I asked myself what do I have empathy with around my home? What do I have a distance from? Since my retirement four years ago I am still surrounded by reminders of my past and my old careers with the RAF, Police Service and Prison Service. In fact, as I write the exercise I am looking at my old police whistle hanging around the desk lamp. In my hallway a certificate of service and memorabilia adorn the walls. I am proud to have served not just my country but the public and feel quite privileged to have done so. Life didn’t turn out the way I hoped, and I found myself quite isolated because of the MND.

The front of my home is surrounded by poppies at the moment, which fronts a very busy ‘A’ road. A road that has seen tragic accidents over the years including two fatalities in our own garden when a car lost control and the occupants were killed. I look at the road from my lounge but I am somehow detached from it yet I engage with it everyday.

This gave me the idea of how to approach this exercise.

The humble poppy was written in a poem by Major John McCrae.

‘In Flanders fields the poppies blow
Between the crosses, row on row,
That mark our place; and in the sky
The larks, still bravely singing, fly
Scarce heard amid the guns below.

We are the Dead. Short days ago,
We lived, felt dawn, saw sunset glow,
Loved and were loved, and now we lie
In Flanders fields.

Take up our quarrel with the foe:
To you from failing hands we throw
The torch; be yours to hold it high.
If ye break faith with us who die
We shall not sleep, though poppies grow
In Flanders fields.

I have a huge connection to the poppy and all it represents. So, using a combination of viewpoints from both the front garden looking out to the road and from the road looking back towards my home I took a sequence of photographs. Some were timed and others unplanned and as it turned out the most fortunate accident happened.

I didn’t particularly worry about the traffic as it is such a busy road that I would spend all day and even then, not eliminate the traffic from the shot. So, I used this to my advantage to create a sense of movement that time does not stand still. I did not want a static look to the final images. In the wall of our home we have a red post box and this I felt had a connection to the poppy that they communicate so much to so many people. The passing red car was a bonus in one of the photographs.

My first set of shots I stood at the pathway leading to the front gate and framed the poppy quite low in the frame. I waited until traffic started to pass to encourage a breeze and make the poppy drift in the wind. The flower blurred as did the traffic behind. (Image 1 &2)

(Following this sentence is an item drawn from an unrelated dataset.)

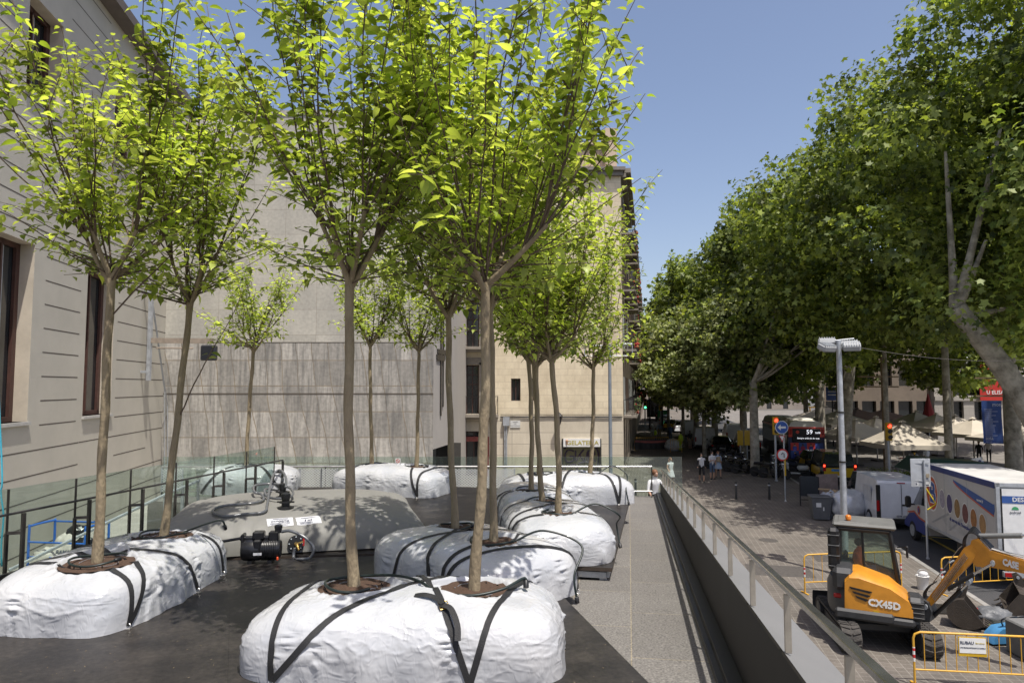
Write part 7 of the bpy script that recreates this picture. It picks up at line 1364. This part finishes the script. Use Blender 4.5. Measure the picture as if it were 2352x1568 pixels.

A bus passed and filled the frame. The shutter speed was fairly quick, and I tried to maintain the same perspective as the first few shots with the poppy in the lower left-hand corner. The lavender plants and the hard wall fill the first third of the frame and although the brown fence sits on the periphery of the left I don’t find it particularly distracting if anything it’s as if it represents soil. (Image 3) I feel that the quote, ‘Look critically at the work you did by including what you didn’t mean to do. Include the mistake, or your unconscious, or whatever you want to call it, and analyse it not from the point of view of your intention, but because it is there.’

My fortunate accident was that the bus has a poster with the words, ‘June 6 – LIFE FINDS A WAY’. Although slightly blurry its legible. The bus fills the second part of the frame within the framing and beyond is the impression of a landscape beyond.

D-Day is the June 6thand significant to the poppy remembering those who have fallen. The wording ‘Life finds a way’. The poppy always seems to find a way to grow no matter how poor the soil or how tough the conditions. Like myself I find a way in my life to succeed and overcome obstacles with my condition.

The poppy, grows, blooms and sets seed in a very short space of time and is very fragile. Life is fragile, and we grow into our lives before we die and pass away but we are never truly forgotten until the last person who remembers you has gone. The bus is on a journey and taking its passengers to a destination along a route.







I looked away from my garden gate towards the distance and as a passing car left the frame and took a few shots. When I reviewed them, I noticed how the two poppies echoed the rear red lights of the cars. (Image 4 & 5)









The intention of filling a frame with seed heads and pink poppies against the brown fence was to represent the soil. I realised that to give this more depth I had to cross the road and take a sequence of shots. I think this is the weakest image but tells part of the sequence and therefore I have included it. (Image 6)







This is quite scary for me as I don’t walk and the speed of the traffic was unnerving. Once I reached the other side I fitted a 24-85mm lens giving me the ability to take a wide angle or zoom shot. The balance of Image 7 was another fortunate accident as the red car entered the frame almost immediately. The eye is led from the left along the wall and the red poppies almost follow the contours of the car until they reach the pink petals of the tall poppies sandwiched between that the brown fence, green cabin and brown tiles. A patchwork quilt of landscape colours blending into the grey sky unlike the day before with the bright sunshine. The far right of the frame is the red post box in the brick wall. (Image 7)







A rare moment that there was not a single vehicle and I used the widest focal length to capture the entire frontage. When I really looked at the photograph I noticed the ‘2A’ on the telegraph pole. I have never taken notice of it until looking at the image. I must have driven past the pole countless times. (Image 8)







I walked back to the safety of the front garden and the formidable solid 9” reinforced wall. I wanted to place the poppy by including the road sign, however, I didn’t want to dominate the frame with sign rather it be out of focus. The poppy head sits waiting to emerge with a seed head developing and a bloom just off centre. The cap stone tells me that this is the border and leads into a public space. This is my space and I am defending it something which the poppy is associated with the Armed Forces and defending a country, a place and people. (Image 9)







The final shot demonstrates that I will grow anywhere no matter how inhospitable. The telephone wires lead in both directions, but I cannot help thinking that the horizontal feels like it represents the horizon and both sky and land merge into one. The vertical leads to heaven. (Image 10)








Image 3 – ‘June 6 – LIFE FINDS A WAY’

This photograph was taken in the decisive moment as I saw the bus fill the frame. At the time I didn’t know there was a poster was on the side. However, I feel that this photograph really encapsulates everything I feel about the humble poppy and my empathy with it. I am distant from the road that I view daily and the life that I had symbolic of the poppy. Life does go on in rather a blur continuing headlong into the unknown.